■ Exercise objective ■
In this exercise, return the whole listing exactly, excluding any images.

■ Dataset content ■
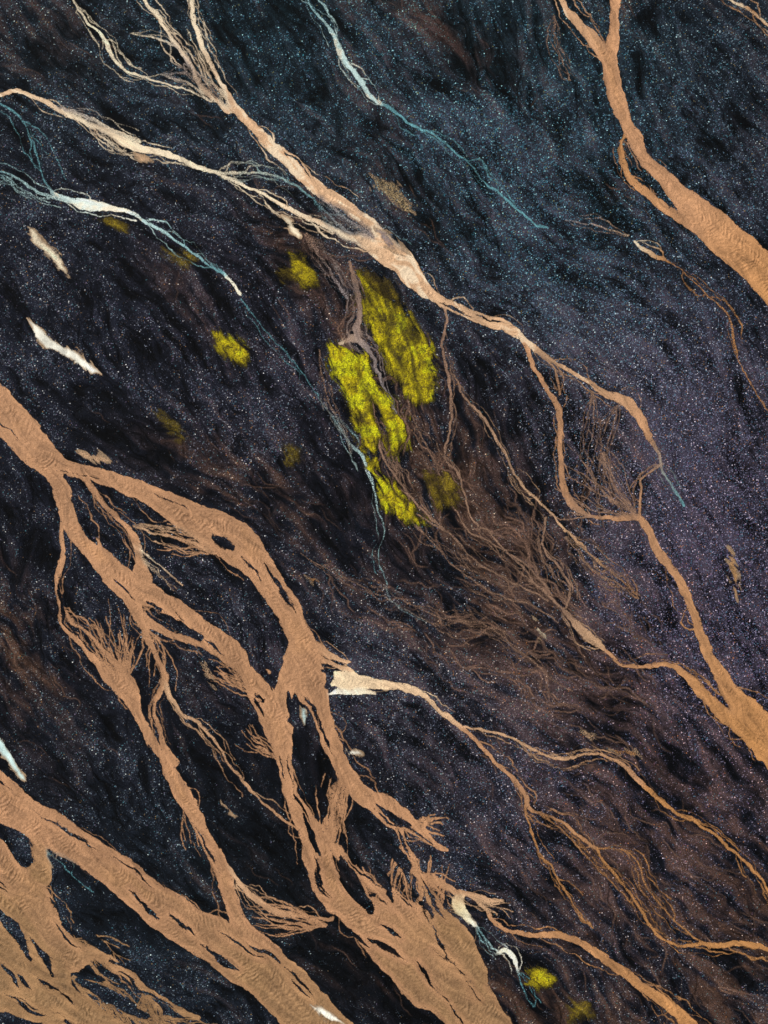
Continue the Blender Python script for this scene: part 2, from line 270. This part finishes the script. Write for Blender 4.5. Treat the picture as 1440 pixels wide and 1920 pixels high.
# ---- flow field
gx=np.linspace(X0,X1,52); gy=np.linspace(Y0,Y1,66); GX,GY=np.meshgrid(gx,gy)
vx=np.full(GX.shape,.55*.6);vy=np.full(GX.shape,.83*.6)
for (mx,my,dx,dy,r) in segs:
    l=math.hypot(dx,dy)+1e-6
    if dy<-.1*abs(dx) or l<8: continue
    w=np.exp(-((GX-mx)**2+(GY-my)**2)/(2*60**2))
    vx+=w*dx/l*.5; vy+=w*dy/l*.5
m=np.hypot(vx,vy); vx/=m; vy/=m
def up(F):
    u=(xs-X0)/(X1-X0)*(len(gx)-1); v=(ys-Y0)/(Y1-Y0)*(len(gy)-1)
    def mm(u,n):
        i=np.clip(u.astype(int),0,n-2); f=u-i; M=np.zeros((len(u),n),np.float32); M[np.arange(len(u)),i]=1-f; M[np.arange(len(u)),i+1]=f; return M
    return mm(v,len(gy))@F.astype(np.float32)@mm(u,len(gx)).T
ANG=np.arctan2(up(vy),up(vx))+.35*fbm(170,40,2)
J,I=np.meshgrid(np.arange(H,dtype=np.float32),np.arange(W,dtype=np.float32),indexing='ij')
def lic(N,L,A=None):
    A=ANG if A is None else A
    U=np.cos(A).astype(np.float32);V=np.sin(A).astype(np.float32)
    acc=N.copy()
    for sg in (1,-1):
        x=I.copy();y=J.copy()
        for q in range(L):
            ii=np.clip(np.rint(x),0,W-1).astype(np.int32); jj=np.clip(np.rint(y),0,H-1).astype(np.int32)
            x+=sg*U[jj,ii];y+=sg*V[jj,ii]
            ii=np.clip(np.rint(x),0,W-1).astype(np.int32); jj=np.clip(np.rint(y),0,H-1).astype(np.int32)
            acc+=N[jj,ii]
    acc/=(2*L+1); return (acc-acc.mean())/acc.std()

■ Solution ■
Continue the Blender Python script for this scene: part 2, from line 270. This part finishes the script. Write for Blender 4.5. Treat the picture as 1440 pixels wide and 1920 pixels high.
# ---- flow field
gx=np.linspace(X0,X1,52); gy=np.linspace(Y0,Y1,66); GX,GY=np.meshgrid(gx,gy)
vx=np.full(GX.shape,.55*.6);vy=np.full(GX.shape,.83*.6)
for (mx,my,dx,dy,r) in segs:
    l=math.hypot(dx,dy)+1e-6
    if dy<-.1*abs(dx) or l<8: continue
    w=np.exp(-((GX-mx)**2+(GY-my)**2)/(2*60**2))
    vx+=w*dx/l*.5; vy+=w*dy/l*.5
m=np.hypot(vx,vy); vx/=m; vy/=m
def up(F):
    u=(xs-X0)/(X1-X0)*(len(gx)-1); v=(ys-Y0)/(Y1-Y0)*(len(gy)-1)
    def mm(u,n):
        i=np.clip(u.astype(int),0,n-2); f=u-i; M=np.zeros((len(u),n),np.float32); M[np.arange(len(u)),i]=1-f; M[np.arange(len(u)),i+1]=f; return M
    return mm(v,len(gy))@F.astype(np.float32)@mm(u,len(gx)).T
ANG=np.arctan2(up(vy),up(vx))+.35*fbm(170,40,2)
J,I=np.meshgrid(np.arange(H,dtype=np.float32),np.arange(W,dtype=np.float32),indexing='ij')
def lic(N,L,A=None):
    A=ANG if A is None else A
    U=np.cos(A).astype(np.float32);V=np.sin(A).astype(np.float32)
    acc=N.copy()
    for sg in (1,-1):
        x=I.copy();y=J.copy()
        for q in range(L):
            ii=np.clip(np.rint(x),0,W-1).astype(np.int32); jj=np.clip(np.rint(y),0,H-1).astype(np.int32)
            x+=sg*U[jj,ii];y+=sg*V[jj,ii]
            ii=np.clip(np.rint(x),0,W-1).astype(np.int32); jj=np.clip(np.rint(y),0,H-1).astype(np.int32)
            acc+=N[jj,ii]
    acc/=(2*L+1); return (acc-acc.mean())/acc.std()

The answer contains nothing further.